TESTAMENT : Validité du testament authentique reçu dans une brasserie (Cour d’appel de Paris, Pôle 2, chambre 1, 22 janvier 2019, RG N° 17/07881)

TESTAMENT : Validité du testament authentique reçu dans une brasserie (Cour d’appel de Paris, Pôle 2, chambre 1, 22 janvier 2019, RG N° 17/07881)

M. Paul F, né en 1925, s’est marié en premières noces avec Mme Françoise B. De cette union est né M. Bernard F.

Divorcé suivant jugement du 22 juillet 1953, M.Paul F a épousé en secondes noces Mme Anne D. De cette union est né M. Alain F.

Divorcé suivant jugement du 18 octobre 1961, M. Paul F a épousé en troisièmes noces Mme Daisy F. De cette union est née Mme Catherine F.

Divorcé suivant jugement du 21 mai 1984, M. Paul F a épousé en quatrièmes noces Mme Daisy E, le 19 avril 1986, sous le régime de la séparation de biens.

Par acte notarié du 23 juin 1983, reçu par maître M D Q., M. Paul F a fait donation entre vifs à ses trois enfants, alors vivants, chacun pour un tiers, de la nue-propriété des biens et droits immobiliers situés […], avec réserve d’usufruit jusqu’à son décès.

M. Bernard F, enfant né de la première union de M. Paul F, est décédé le … 1996, laissant pour lui succéder son épouse Mme P et son fils unique Thierry F, qui devait, lui-même, décéder, le 14 août 2005, sans enfant, de sorte que M. Paul F a bénéficié du droit de retour légal sur un bien donné.

Le 2 décembre 2005, M. Paul F a dicté un testament authentique à maître N, notaire, dans la brasserie « Royal Villiers », à Paris, en présence de deux témoins :  un avocat et une retraitée, belle-mère du propriétaire de la brasserie.

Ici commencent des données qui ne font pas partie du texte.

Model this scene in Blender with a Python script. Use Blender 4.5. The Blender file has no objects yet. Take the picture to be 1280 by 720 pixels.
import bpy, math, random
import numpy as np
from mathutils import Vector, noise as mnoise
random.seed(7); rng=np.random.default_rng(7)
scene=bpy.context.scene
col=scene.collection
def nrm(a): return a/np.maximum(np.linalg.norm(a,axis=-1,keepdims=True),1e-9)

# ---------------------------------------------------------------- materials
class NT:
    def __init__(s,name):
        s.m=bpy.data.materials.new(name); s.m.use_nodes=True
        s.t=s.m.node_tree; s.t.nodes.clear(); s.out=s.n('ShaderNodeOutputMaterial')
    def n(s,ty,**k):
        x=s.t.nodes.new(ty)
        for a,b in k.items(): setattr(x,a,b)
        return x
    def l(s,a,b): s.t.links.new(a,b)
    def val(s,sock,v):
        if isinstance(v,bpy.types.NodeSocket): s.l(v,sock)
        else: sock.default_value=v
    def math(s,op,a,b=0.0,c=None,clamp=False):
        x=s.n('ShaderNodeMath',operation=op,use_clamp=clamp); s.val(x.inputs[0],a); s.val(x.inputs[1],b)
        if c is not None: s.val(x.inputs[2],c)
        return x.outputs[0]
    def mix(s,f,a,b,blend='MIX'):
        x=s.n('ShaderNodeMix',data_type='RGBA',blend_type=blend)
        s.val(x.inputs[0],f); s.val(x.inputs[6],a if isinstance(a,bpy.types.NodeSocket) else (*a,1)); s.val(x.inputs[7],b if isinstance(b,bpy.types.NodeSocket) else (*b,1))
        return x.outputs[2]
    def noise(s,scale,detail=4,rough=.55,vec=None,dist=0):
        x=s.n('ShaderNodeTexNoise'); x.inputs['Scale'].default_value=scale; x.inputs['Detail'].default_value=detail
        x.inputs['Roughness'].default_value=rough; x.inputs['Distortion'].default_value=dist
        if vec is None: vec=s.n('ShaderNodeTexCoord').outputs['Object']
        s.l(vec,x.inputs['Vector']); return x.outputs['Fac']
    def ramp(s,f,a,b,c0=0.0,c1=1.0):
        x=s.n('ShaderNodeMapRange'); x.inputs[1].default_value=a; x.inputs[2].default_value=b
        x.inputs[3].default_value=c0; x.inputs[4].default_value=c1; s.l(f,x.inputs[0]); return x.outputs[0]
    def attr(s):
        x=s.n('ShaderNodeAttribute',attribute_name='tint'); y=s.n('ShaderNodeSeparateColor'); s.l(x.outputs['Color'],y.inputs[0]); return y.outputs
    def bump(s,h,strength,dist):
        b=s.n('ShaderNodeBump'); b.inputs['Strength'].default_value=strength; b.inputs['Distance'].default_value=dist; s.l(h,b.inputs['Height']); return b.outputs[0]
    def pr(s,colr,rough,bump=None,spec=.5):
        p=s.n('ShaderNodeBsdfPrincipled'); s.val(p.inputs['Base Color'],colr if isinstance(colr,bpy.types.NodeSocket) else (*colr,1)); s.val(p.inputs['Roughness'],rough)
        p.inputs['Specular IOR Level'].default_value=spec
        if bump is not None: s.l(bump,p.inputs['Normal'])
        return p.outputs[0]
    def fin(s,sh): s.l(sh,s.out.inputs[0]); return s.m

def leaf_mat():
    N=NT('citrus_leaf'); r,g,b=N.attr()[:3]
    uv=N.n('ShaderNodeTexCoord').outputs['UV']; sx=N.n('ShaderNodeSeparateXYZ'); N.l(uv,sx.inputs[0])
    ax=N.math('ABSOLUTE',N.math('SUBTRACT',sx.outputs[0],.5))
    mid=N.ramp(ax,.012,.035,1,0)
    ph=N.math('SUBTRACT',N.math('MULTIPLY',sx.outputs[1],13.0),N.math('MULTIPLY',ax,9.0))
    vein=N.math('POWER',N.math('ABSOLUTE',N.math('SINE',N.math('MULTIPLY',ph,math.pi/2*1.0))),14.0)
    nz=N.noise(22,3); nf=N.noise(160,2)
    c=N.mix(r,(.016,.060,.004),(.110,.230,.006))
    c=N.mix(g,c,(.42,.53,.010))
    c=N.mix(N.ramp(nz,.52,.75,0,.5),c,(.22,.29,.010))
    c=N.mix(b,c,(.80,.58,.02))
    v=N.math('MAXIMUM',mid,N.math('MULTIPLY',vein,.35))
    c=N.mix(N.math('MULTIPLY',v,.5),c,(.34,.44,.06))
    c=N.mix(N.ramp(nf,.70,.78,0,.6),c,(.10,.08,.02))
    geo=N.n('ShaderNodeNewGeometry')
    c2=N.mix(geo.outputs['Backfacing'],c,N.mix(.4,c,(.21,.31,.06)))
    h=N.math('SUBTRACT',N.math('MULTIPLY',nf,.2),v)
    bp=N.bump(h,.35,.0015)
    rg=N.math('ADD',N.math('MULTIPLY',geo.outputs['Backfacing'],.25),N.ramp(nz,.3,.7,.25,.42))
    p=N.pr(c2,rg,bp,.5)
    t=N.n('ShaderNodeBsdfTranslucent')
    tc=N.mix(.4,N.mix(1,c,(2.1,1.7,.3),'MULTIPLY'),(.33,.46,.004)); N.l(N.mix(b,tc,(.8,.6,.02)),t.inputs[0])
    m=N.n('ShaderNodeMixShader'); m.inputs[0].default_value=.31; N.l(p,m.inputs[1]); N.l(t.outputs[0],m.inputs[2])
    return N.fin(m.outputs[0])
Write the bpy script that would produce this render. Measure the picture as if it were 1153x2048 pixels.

Aux termes de ce testament, il instituait ses deux enfants survivants légataires à titre universel conjoints de l’ensemble de ses biens immobiliers français ou ce qui en serait la représentation, ainsi que du compte joint avec son épouse ouvert dans les livres d’une banque de Zurich d’un montant approximatif de 6’000’000 euro.

Il instituait par ailleurs son épouse, Mme Daisy E, légataire à titre particulier de l’ensemble de ses meubles, tableaux, objets, papiers, soit l’ensemble du contenu mobilier de ses propriétés immobilières françaises.

S’agissant de ses possessions anglaises, il avait organisé à Londres, en 2008, un trust testamentaire anglais.

M. Paul F  est décédé à Londres, le 13 décembre 2010, laissant pour lui succéder ses deux enfants survivants, M. Alain F et Mme Catherine F, ainsi que sa quatrième épouse, Mme Daisy E.

Maître N, notaire, a été chargé en janvier 2011 par l’épouse et les enfants de M. F du règlement de sa succession.

Un litige est survenu sur la validité du testament.

Le fils du testateur décédé en l’état d’un testament recueilli par le notaire dans les conditions qui viennent d’être indiquées doit être débouté de son action en responsabilité dirigée contre ce dernier.

En effet, la preuve n’est pas rapportée que son père ne disposait pas alors des capacités mentales lui permettant de tester. Le fait que le notaire ait accepté de recueillir le testament dans une brasserie, s’il est inhabituel, est néanmoins susceptible d’être accepté à titre exceptionnel par l’art. 12 du Règlement national des notaires, et peut se justifier ici par le fait que le testateur sortait d’un établissement de santé et pouvait privilégier un lieu plus décontracté qu’une étude de notaire. En outre, rien n’établit que le fait que le testament ait été recueilli dans ce lieu ait influé sur son contenu, le testateur étant un homme d’affaires issu d’une famille de riches industriels ayant fait preuve sa vie durant d’une forte personnalité et disposant encore de son libre arbitre.

Il n’appartenait pas par ailleurs au notaire, qui n’intervenait que pour le règlement de la succession en France, de mener une enquête pour déterminer les différentes possessions du testateur. Le notaire n’avait pas davantage à vérifier, au moment de l’établissement du testament, si la quotité disponible était respectée après avoir réalisé un inventaire des actifs, d’autant que c’est au décès que cette question peut être envisagée, et il ne peut lui être reproché de ne pas avoir pris en compte des donations que le fils estime déguisées.